According to the 1860 census there were 3.95 million slaves in 1860. If the government had paid each slave owner $800 per freed slave it would have cost a little over $3 billion to free them, compared to over $5 billion to fight the war on the North's side, which doesn't count the South's cost, the cost of years of disruption to the economy, the loss of life on both sides, the years of disruption to the economy from lost lives and from injured veterans being less productive, and the cost to the economy of the war and the ironically named "reconstruction" leaving the South an economic wasteland for nearly a century.

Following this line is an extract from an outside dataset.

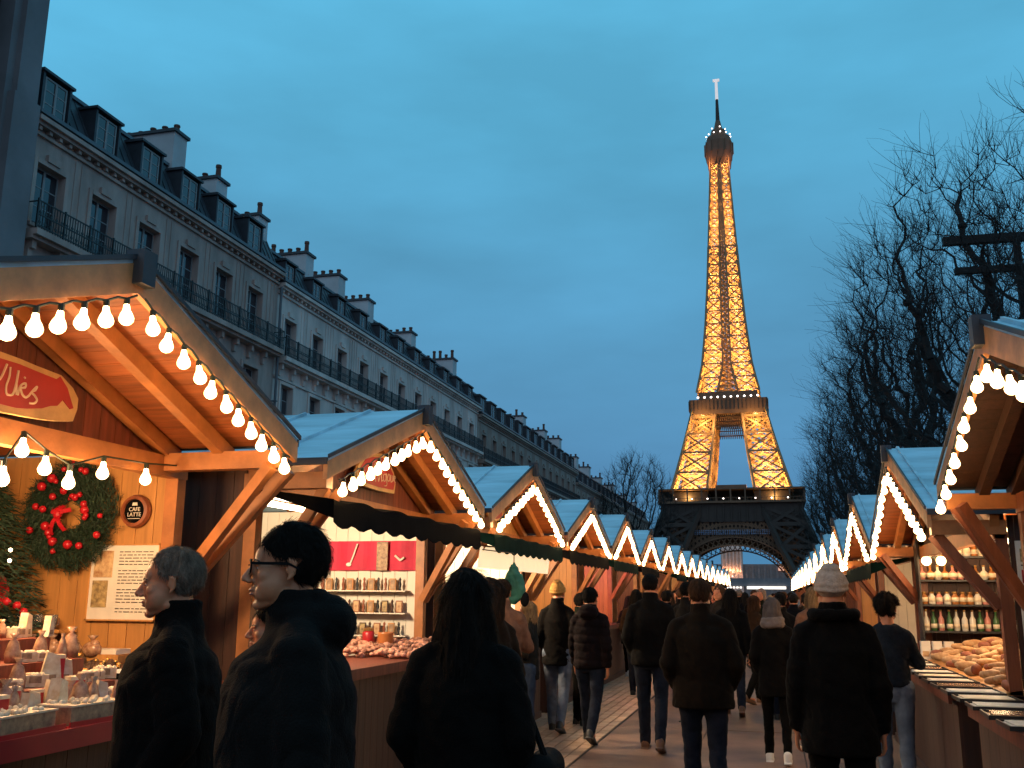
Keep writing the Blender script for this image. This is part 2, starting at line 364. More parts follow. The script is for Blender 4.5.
for i, (y, z) in enumerate(((47.6, 20.4), (51.9, 20.5), (56.4, 20.3), (64.3, 20.2), (73.9, 20.5))): chimney(B, y, z, 18.2, -3.3, -.7, seed=i+12, n=5)
C = apartment('apartment_building', 'dim apartment block with crowded zinc dormers, third block along the left side', 78.23, 121.0, 16.7,
    [80+3.3*k for k in range(13)], 1.3, [(13.2, 15.2), (9.7, 11.8)], 'stone_c', [(78.4, 121, 12.9)], [79.8+3.3*k for k in range(13)], 18.9, 1.5, 1.5, x=XF+.02, bz=12.9)
for i, (y, z) in enumerate(((98, 20.0), (108, 20.1), (116, 20.4))): chimney(C, y, z, 18.0, -4, -.9, seed=i+22, n=5, th=1.3)
D_ = apartment('apartment_building', 'farthest apartment block on the left, its dark roofline ending at the bare tree', 121.03, 196.0, 15.6,
    [122.8+3.6*k for k in range(20)], 1.3, [(12.3, 14.2), (9.0, 11.0)], 'stone_c', [(121.2, 196, 12.1)], [122.6+3.6*k for k in range(20)], 18.0, 1.5, 1.4, x=XF, bz=12.1)
for i, (y, z) in enumerate(((127, 19.6), (136, 19.4), (146, 19.0), (158, 19.2), (172, 18.9), (185, 18.8))): chimney(D_, y, z, 16.8, -4, -.9, seed=i+32, n=5, th=1.4)
# grey tall building at the very left: stone pier with cornice and an arched bay
P = thing('corner_building', 'tall grey stone building rising out of frame at far left edge', 'building', (XF, 12.7, 0))
w = MB(); w.b2((-9, 0, 0), (.12, 9.4, 23.0)); w.b2((-9, 11.2, 0), (.12, 12.55, 23.0)); w.b2((-9, 9.4, 0), (-.55, 11.2, 23.0)); w.b2((-.55, 9.4, 22.6), (.12, 11.2, 23.0)); w.build('wall', 'stone_grey', P)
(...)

Freeing the slaves and paying slave owners fair market value in compensation would have cost a tiny fraction of what fighting the war eventually cost. But the Civil War wasn't just about slavery. It was also about the rights of states to make this determination for themselves, and not have it mandated by the Federal government. It was also about the rights of new territories to make their own determination on achieving statehood through local elections. And it was about the forgotten part of the cause of war: concerns and/or fears on the part of poor white southerners about what would happen to society if nearly 4 million slaves were dumped from plantations out into the world. None of that goes away just because the Federal government decides to spend over $3 billion of money it doesn't have to buy the freedom of the slaves through a mandate that would have been clearly unconstitutional in 1860.